If you think the allegory sounds a little too on-the-nose, I won’t disagree.
The Lotus Guild keeps the factories running, its faceless minions encased in steam-driven armor as their refineries pump out fuel for the empire. Even the Shōgun fears displeasing the Lotusmen. But the Guild maintains its iron grip by elevating itself to a religion, burning heretics and believers in the old myths. They build, but strangle, the empire behind their fascist mantra, “The Lotus Must Bloom.” Somewhere Frank Herbert smirks into his beard.
But in distant Iishi, stranded with what may be the last Thunder Tiger, young civilized Yukiko gradually sheds the forced lessons of urban life. The northern mountains remain untouched by industry, though it’s only a matter of time. But the trees shelter creatures of myth, the mighty Thunder Tigers and dreadful Oni giants, and a band of outlaw renegades who teach Yukiko the truth behind her heritage, forcing her to confront a frightening destiny.

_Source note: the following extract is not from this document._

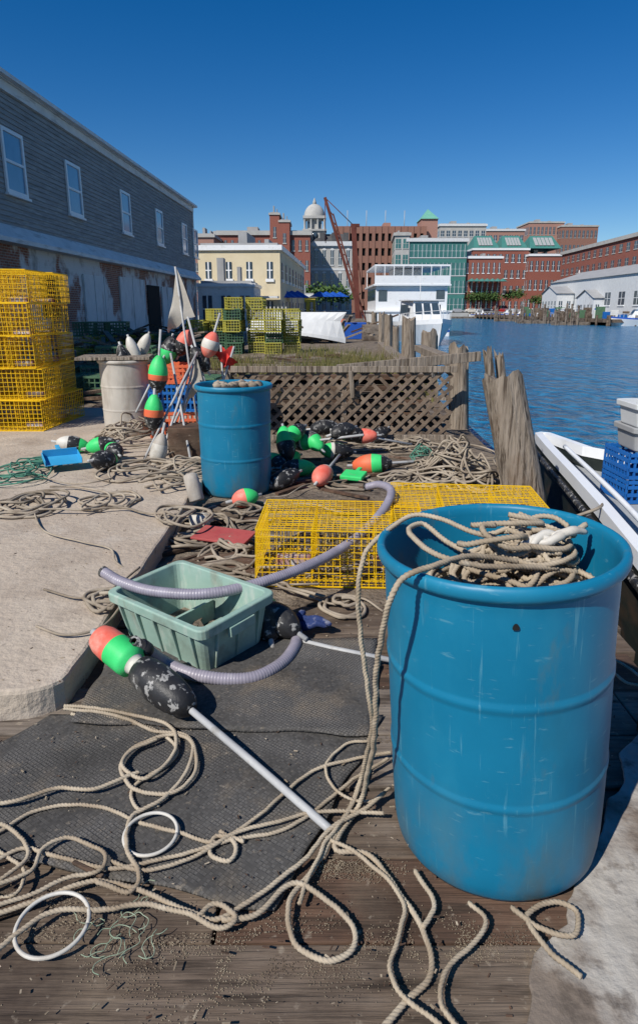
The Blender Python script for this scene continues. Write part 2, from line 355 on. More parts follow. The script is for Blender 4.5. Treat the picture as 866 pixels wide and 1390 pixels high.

In the classic myths, civilization provides stability, but also mediocrity. From Homer to Jesus to Zane Gray to Avatar, the hero must wander in the wilderness, unlearning years of comfortable ordinariness, before the true heroic identity emerges. So it is with Yukiko, who must learn to trust the impossible before she can confront the forest’s primal savagery. In so doing, she learns that the nature she once suppressed gives her opportunities denied to lesser people.
Yukiko learns that the Iishi mountains are not just primordial and untamed. They are the womb of earth, and the gateway between the lands of the living and the dead. But in standing fast against Hell’s invading army, she learns the division is less clear than it seems. Smog-choked Shima may have a pulse, but it lacks the kind of visceral life she finds among the undead monsters and principled outlaws who populate the forest.
But the mythic hero must also bring her lessons back to the world she once abandoned. So Yukiko and her Thunder Tiger board a zeppelin back to the smoggy city she’s learned to hate. If she wants to save her father from the Shōgun and liberate her people from the Lotusmen, she must re-cross the border between life and death. And because life-in-death is no life at all, she can only return life to Shima by killing that which imprisons life.
Kristoff’s telling drifts more than once into heavy-handed allegory, and his implications for his contemporary audience leave little to the imagination. Yet that same quality gives his story a modern urgency that transcends his classic setting. Like Homer or Tolkien before him, Kristoff uses ancient trappings to tell his audience a story that is, at root, all about us.